When setting up a strategy to handle this new, too many, way of doing things, I offer up 5 basics steps:

  1. Setup a core team – This is not going to be a single project that can be setup with a basic development team. You have to understand that many different groups are going to be developing mobile apps for many different applications. If you look at your enterprise as a whole, you can bet that a large portion of your apps will have some sort of mobile component within the next 2-3 years. Because of this you need to create an overall steering committee made up of members from different areas of IT and business that can guide the development teams throughout the dev and deployment process.

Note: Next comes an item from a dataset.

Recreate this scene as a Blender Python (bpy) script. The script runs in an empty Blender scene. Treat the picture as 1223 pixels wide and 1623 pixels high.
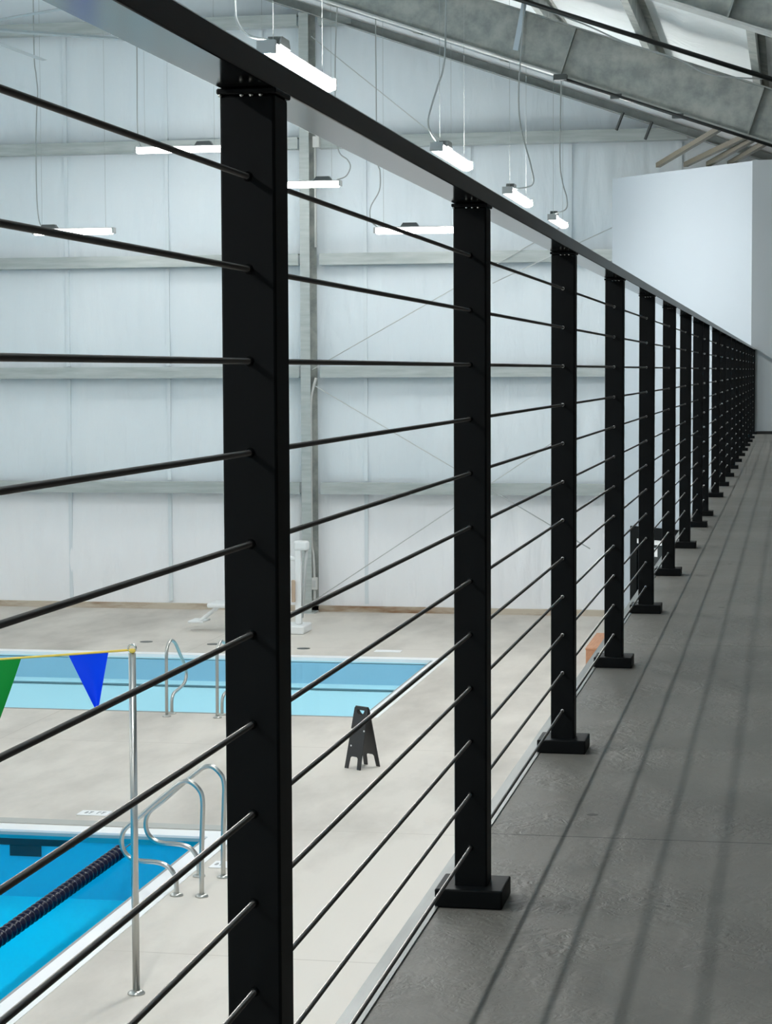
import bpy, bmesh, math, random
from mathutils import Vector, Matrix, noise
random.seed(7)
PI = math.pi
scene = bpy.context.scene
COL = scene.collection

# ------------------------------------------------------------------ levels
EYE = 0.7477                      # camera height above the mezzanine floor
ZP = -2.7856                      # pool hall floor
RX = -0.436                       # railing line
POST_W = 0.046
SP = 1.2192                       # post spacing
Y1 = 1.716                        # first post in view
YEND = 25.2                       # end wall of the mezzanine
YFAR = 30.6                       # far gable wall
RAF = lambda x: 3.043 - 0.3455 * x          # underside of the roof rafters
PUR = lambda x: 3.743 - 0.3455 * x          # underside of the purlins

# ------------------------------------------------------------------ materials
def nodes(name):
    m = bpy.data.materials.new(name); m.use_nodes = True
    nt = m.node_tree
    return m, nt, nt.nodes['Principled BSDF']

def simple(name, col, rough=0.5, metal=0.0, spec=0.5, coat=0.0):
    m, nt, b = nodes(name)
    b.inputs['Base Color'].default_value = (*col, 1)
    b.inputs['Roughness'].default_value = rough
    b.inputs['Metallic'].default_value = metal
    b.inputs['Specular IOR Level'].default_value = spec
    b.inputs['Coat Weight'].default_value = coat
    return m

def N(nt, t, **kw):
    n = nt.nodes.new(t)
    for k, v in kw.items():
        if k in n.inputs: n.inputs[k].default_value = v
        else: setattr(n, k, v)
    return n

def mottled(name, c1, c2, scale=3.0, rough=0.5, metal=0.0, detail=6, bump=0.0, bscale=40.0, stretch=(1, 1, 1), spec=0.5, lo=0.35, hi=0.65):
    m, nt, b = nodes(name)
    tc = N(nt, 'ShaderNodeTexCoord'); mp = N(nt, 'ShaderNodeMapping'); mp.inputs['Scale'].default_value = stretch
    nt.links.new(tc.outputs['Object'], mp.inputs['Vector'])
    no = N(nt, 'ShaderNodeTexNoise', Scale=scale, Detail=detail, Roughness=0.6)
    nt.links.new(mp.outputs[0], no.inputs['Vector'])
    cr = N(nt, 'ShaderNodeValToRGB')
    cr.color_ramp.elements[0].position = lo; cr.color_ramp.elements[0].color = (*c1, 1)
    cr.color_ramp.elements[1].position = hi; cr.color_ramp.elements[1].color = (*c2, 1)
    nt.links.new(no.outputs[0], cr.inputs[0]); nt.links.new(cr.outputs[0], b.inputs['Base Color'])
    b.inputs['Roughness'].default_value = rough; b.inputs['Metallic'].default_value = metal
    b.inputs['Specular IOR Level'].default_value = spec
    if bump:
        n2 = N(nt, 'ShaderNodeTexNoise', Scale=bscale, Detail=4)
        nt.links.new(mp.outputs[0], n2.inputs['Vector'])
        bp = N(nt, 'ShaderNodeBump', Strength=bump, Distance=0.01)
        nt.links.new(n2.outputs[0], bp.inputs['Height']); nt.links.new(bp.outputs[0], b.inputs['Normal'])
    return m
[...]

  2. Build the infrastructure – You need to have a centralized core infrastructure that can handle the deployment and security of the apps being deployed in your enterprise. Whether your build this yourself or take and off the shelf MDM or MAM, you need to be sure that you have something that all developers can plug into and a back-end that can expand as your mobile apps expand.
  3. Create the standards – Standards are key as you will have different teams in different locations developing for different needs. Having a core set of standards for development, support, UI and security will allow you to keep control over what’s being developed and how.
  4. Integrate support and security – Support and security are integral to any mobility program. Representatives from these organizations must be part of the core team, and must be involved in development of the standards, as well as overseeing of all app deployments.
  5. Start small and grow – Don’t try to boil the ocean. This goes with the deployment of your first apps in the mobile space as well as every team’s app deployment. Start with a few core apps that work closely with your steering committee. Find a small set of tasks within those enterprise apps that make the most sense for users (here’s where your business counterparts are key) and develop those in the mobile space. You can always expand the functionality of the mobile app later.

With all of the key elements in place and a core set of apps deployed and accepted by the employees, it’s time to let those businesses work with their teams (internal or external) to create. This should be an open community that plays on the cutting edge and with the right participation, standards and infrastructure, you will surely be successful.